Esta es la verdad verdadera. Y el cultivo del campo... Ah, dejémonos del señorío; los pequeños propietarios, casi pegujareros, los colonos, los arrendatarios huyen de una masa campesina sobre que sopla un viento no de locura, sino de insensatez, y pronto veremos una lucha como la de los kulakes moscovitas contra las comunidades agrarias. Digan lo que dijeren los señoritos comunistas. Masas que en ciertas regiones —menos en Castilla— no quieren tierra, sino harto jornal y poco y flojo trabajo. Que ésta es la verdad verdadera, la verdad liberadora, la cruz de la verdad.

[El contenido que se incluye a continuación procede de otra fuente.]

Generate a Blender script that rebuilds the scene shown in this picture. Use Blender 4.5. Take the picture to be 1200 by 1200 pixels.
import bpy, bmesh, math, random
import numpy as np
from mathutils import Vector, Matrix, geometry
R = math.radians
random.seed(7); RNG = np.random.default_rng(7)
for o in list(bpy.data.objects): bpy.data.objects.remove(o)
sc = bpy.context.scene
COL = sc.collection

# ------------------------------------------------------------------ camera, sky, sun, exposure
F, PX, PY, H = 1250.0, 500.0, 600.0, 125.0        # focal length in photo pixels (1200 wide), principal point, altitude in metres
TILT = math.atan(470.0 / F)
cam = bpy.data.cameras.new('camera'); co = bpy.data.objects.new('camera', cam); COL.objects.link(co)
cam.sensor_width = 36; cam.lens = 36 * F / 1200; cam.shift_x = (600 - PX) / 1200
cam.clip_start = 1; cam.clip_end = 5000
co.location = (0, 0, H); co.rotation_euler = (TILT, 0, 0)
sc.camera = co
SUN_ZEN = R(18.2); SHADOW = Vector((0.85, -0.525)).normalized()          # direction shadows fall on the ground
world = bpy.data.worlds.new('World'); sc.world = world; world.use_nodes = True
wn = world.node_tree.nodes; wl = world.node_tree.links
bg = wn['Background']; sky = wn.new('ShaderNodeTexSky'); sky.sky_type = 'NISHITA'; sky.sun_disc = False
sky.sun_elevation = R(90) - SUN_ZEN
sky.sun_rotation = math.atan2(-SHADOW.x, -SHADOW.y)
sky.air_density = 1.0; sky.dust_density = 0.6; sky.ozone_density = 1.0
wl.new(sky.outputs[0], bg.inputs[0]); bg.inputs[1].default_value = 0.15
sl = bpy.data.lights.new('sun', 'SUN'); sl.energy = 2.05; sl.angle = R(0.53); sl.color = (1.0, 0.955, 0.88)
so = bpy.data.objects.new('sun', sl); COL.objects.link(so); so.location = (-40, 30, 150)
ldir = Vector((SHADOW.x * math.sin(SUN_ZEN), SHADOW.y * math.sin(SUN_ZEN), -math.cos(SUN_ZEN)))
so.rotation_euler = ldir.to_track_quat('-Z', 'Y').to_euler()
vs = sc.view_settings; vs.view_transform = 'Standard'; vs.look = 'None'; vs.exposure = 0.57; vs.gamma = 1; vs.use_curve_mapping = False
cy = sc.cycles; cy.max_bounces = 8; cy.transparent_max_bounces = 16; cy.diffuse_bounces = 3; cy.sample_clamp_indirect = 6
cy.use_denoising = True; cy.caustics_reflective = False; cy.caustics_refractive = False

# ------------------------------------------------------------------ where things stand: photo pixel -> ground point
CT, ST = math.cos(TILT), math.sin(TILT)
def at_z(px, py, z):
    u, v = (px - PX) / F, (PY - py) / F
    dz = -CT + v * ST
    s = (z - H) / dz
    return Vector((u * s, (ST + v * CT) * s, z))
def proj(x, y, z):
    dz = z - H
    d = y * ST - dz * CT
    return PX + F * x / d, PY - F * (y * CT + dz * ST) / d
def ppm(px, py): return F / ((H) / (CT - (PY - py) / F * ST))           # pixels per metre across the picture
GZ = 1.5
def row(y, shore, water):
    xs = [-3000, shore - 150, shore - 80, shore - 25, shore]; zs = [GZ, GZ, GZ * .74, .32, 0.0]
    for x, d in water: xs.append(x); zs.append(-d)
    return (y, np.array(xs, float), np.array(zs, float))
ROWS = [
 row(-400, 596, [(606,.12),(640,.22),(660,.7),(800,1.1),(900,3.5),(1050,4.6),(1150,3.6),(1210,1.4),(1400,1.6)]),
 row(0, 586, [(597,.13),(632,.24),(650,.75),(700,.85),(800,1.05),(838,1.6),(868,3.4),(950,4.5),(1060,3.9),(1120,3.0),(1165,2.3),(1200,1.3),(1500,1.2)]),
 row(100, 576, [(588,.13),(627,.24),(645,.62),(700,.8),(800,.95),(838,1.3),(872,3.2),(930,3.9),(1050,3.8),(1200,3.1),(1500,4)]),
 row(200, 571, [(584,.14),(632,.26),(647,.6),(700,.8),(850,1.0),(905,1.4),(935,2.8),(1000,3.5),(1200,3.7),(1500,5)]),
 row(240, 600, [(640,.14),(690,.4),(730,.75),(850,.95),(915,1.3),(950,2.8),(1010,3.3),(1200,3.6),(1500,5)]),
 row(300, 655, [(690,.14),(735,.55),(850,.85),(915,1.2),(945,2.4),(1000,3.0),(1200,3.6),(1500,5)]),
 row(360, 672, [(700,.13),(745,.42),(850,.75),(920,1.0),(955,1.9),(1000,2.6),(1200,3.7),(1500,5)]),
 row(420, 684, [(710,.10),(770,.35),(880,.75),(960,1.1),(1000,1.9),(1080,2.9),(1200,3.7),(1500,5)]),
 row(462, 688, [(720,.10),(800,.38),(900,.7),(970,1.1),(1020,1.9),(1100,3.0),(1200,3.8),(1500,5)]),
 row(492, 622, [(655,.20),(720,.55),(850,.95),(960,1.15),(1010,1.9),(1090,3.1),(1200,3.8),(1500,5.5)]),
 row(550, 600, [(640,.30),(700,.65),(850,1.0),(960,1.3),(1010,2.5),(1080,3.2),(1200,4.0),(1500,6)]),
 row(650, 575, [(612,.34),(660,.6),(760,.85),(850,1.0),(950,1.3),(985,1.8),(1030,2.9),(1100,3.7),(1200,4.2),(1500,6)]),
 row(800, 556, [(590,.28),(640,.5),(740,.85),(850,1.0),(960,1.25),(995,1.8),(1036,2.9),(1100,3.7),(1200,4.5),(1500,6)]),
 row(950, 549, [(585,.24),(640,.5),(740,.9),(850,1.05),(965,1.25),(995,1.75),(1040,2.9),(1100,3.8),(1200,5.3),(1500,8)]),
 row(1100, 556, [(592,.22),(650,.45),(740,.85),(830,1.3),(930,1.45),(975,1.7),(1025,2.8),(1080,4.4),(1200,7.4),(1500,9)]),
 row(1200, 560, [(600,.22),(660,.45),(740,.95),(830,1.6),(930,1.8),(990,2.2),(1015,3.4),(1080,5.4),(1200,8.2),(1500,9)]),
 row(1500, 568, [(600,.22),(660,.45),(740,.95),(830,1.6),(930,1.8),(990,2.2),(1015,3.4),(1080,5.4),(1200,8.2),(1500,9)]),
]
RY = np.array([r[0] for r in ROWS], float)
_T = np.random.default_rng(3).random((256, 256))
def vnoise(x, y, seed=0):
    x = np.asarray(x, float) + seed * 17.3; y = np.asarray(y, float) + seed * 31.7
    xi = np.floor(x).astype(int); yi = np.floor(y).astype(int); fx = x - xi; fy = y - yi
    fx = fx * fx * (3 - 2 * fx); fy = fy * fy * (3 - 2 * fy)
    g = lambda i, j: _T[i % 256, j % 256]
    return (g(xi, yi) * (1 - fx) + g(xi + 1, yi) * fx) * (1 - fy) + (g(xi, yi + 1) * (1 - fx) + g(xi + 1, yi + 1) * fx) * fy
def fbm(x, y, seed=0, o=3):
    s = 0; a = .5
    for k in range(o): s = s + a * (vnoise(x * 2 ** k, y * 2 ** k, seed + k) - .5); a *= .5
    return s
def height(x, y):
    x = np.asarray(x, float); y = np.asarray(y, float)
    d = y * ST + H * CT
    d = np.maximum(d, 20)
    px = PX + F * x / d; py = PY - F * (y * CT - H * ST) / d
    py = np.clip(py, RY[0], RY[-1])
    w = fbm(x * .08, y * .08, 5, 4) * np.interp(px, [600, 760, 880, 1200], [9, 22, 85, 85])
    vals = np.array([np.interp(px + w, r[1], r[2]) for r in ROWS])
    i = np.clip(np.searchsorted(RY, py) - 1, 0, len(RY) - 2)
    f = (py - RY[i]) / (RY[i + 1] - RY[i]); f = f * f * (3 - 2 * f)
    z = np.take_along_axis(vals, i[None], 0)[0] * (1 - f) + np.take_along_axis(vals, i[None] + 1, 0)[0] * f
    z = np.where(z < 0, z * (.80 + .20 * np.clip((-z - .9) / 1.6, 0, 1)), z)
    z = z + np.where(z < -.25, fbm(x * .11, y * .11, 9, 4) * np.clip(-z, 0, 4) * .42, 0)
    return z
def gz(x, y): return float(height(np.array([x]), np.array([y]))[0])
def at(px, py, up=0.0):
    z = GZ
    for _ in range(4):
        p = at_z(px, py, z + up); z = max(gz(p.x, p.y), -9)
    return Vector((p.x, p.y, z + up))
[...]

¿Que por qué me complazco en estas visiones trágicas? Es que ellas curan de ensueños que llevan a mayor tragedia. Es que ellas llevan a buscar el remedio en otros ideales que los de un arregosto de bienestar engañoso. Que si aquellos clérigos y aquellos soldados trataron de consagrar y santificar el instinto malthusiano que les llevaba al sacrificio con ideales de gloria celestial o terrenal, de fe cristiana o de honor caballeresco, que estos venideros empleados, funcionarios de Estado, se hagan un ideal de sacrificios, que no crean que la nueva España, la republicana, va a ser una próvida Jauja, que no se les antoje tomar en serio aquella candorosa declaración del artículo 45 de la Constitución de la República Española —“República democrática de trabajadores de toda clase”, ¿de toda clase, eh?— de que “asegurará a todo trabajador las condiciones necesarias de una existencia digna”. Digna ¿de qué? Que se forjen más bien una religión civil y laica sobre los eternos cimientos de la antigua religión cristiana y caballeresca. ¡Y a sobrevivir!